Tuesday, January 30, 2007

Yang Fudong: No Snow on the Broken Bridge

Yang Fudong: No Snow on the Broken Bridge
ShanghART Gallery H-Space
March 2007

Yang Fudong's film and video work is about the human condition. He
mostly portrays his own generation of individuals in their late 20's
and early 30's, young people who seem confused and appear to hover
between the past and present. Yang Fudong's work epitomizes how the
recent and rapid modernization of China has overthrown traditional
values and culture. He skillfully balances this dichotomy to create
works endowed with classic beauty and timelessness. His works
investigate the structure and formation of identity through myth,
personal memory and lived experience. Each of his films is a dramatic
existential experience and a challenge to take on. His work is
open-ended and inconclusive, therefore open to individual
interpretation. Yang Fudong seeks through multiple vignettes to offer
the poetics of place and existence: Whatever occurs, Yang Fudong's film
work and photography indicate that something remains untouched and
unmoved, and perhaps all the more valuable for that reason.
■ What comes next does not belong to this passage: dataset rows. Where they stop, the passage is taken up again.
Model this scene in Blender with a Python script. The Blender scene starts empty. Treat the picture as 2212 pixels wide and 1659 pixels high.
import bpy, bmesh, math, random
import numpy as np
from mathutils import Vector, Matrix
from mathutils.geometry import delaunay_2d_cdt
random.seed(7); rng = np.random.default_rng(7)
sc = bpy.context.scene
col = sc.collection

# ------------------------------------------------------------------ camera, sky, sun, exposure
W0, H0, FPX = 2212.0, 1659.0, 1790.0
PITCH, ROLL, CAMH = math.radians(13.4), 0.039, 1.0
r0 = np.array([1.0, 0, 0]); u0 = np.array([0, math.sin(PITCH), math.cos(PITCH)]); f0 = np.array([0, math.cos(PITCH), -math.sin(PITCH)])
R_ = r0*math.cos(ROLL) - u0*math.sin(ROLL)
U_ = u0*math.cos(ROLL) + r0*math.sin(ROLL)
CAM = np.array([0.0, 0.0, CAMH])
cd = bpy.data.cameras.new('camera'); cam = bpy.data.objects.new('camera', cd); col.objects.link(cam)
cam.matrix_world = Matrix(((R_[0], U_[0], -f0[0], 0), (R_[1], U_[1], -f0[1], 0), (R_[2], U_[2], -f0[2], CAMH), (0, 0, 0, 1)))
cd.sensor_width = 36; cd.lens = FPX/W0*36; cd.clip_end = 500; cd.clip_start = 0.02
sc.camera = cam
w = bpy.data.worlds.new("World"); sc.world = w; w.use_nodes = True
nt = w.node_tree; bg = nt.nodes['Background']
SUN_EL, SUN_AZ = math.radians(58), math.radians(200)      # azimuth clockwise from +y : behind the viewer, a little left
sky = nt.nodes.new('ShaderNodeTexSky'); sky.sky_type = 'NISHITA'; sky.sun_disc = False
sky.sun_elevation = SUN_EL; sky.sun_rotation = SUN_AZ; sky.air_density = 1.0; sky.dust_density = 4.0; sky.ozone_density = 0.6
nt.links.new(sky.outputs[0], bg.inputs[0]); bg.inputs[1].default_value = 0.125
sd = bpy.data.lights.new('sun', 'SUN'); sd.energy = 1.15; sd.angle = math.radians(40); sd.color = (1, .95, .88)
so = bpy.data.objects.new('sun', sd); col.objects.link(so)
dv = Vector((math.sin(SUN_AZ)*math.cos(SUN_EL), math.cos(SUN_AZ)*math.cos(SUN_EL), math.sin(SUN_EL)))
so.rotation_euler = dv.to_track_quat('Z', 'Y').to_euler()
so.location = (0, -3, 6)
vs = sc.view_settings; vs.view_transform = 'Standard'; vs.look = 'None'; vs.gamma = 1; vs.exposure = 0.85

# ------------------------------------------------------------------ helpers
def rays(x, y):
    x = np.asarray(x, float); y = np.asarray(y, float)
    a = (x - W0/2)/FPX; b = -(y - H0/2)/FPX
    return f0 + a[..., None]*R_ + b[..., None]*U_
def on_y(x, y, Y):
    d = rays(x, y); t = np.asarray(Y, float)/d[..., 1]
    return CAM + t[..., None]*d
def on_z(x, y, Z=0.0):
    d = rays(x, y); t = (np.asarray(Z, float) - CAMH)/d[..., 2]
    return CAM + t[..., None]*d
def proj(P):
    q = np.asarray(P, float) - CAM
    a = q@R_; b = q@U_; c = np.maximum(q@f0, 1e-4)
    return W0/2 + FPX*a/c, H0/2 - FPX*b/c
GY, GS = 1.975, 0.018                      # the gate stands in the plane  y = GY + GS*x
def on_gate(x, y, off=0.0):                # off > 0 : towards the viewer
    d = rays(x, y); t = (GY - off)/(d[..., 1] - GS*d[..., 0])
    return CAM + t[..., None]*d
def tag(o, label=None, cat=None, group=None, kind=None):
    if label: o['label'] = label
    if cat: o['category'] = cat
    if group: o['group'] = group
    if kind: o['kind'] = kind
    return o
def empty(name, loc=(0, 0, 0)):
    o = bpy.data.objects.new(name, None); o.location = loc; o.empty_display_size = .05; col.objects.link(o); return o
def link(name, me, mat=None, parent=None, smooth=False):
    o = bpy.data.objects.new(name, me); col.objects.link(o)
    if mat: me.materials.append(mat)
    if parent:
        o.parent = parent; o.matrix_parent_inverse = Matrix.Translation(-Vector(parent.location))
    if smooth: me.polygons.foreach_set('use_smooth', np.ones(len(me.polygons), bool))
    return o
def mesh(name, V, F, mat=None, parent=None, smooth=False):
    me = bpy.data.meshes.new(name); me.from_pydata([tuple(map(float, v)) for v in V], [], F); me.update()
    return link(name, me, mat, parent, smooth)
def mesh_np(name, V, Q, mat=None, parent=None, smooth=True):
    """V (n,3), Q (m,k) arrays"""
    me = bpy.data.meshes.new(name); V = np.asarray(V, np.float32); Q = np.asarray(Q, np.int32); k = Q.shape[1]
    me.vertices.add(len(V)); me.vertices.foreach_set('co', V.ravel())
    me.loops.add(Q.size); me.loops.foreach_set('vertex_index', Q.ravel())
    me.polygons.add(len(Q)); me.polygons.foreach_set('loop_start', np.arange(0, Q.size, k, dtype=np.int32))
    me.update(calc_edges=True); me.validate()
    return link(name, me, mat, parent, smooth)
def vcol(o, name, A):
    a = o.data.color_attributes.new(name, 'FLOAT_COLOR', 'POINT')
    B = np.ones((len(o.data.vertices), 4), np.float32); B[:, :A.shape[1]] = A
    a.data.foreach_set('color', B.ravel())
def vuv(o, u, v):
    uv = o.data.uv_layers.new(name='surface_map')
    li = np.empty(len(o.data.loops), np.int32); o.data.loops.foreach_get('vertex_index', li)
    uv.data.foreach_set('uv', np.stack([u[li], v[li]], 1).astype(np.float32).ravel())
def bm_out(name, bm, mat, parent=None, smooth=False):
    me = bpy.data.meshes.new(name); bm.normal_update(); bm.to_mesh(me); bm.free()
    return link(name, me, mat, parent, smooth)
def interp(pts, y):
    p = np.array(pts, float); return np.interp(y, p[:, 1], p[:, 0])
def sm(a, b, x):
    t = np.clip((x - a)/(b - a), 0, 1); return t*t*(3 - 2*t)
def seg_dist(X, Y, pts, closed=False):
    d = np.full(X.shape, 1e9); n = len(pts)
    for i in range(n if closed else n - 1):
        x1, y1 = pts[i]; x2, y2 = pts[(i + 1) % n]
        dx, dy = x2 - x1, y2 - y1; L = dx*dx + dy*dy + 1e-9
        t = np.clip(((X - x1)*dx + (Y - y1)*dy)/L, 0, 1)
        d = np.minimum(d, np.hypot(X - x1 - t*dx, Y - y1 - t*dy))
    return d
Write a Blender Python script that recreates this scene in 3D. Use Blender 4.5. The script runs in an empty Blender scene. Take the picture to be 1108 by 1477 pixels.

"Howering between classical Chinese brush-and-ink painting and shanghai
cinema of the 20s, fudong's enveloping eight-screen landscape No Snow
on the Broken Bridge populated by angst-ridden youth, springs eternal."
ARTFORUM International, Best of 2006 Film 

Yang Fudong was born in 1971 in Beijing. He trained as a painter in
China Academy of Fine Arts in Hangzhou. Starting in the late 1990's
Yang Fudong embarked on a career in the mediums of film and video. He
is among the most successful and influential young Chinese artists
today. Yang Fudong participated in the 50th Venice Biennale (2003),
First Moscow Biennale of Contemporary Art (2005), 1st International
Sharjah Biennale (2005), 1st Prague Biennale (2003) and 5th Shanghai
Biennale (2004), The 5th AsiaPacific Triennial of Contmeporary Art
(2006). He has had solo-shows at most acclaimed institutions such as
Kunsthalle Wien (2005), Stedelijk Museum (Amsterdam, 2005), Castello di
Rivoli (Torino, 2005), The Moore Space (Miami, 2003), and ARC/Musee
d'Art Moderne de la Ville de Paris (2003).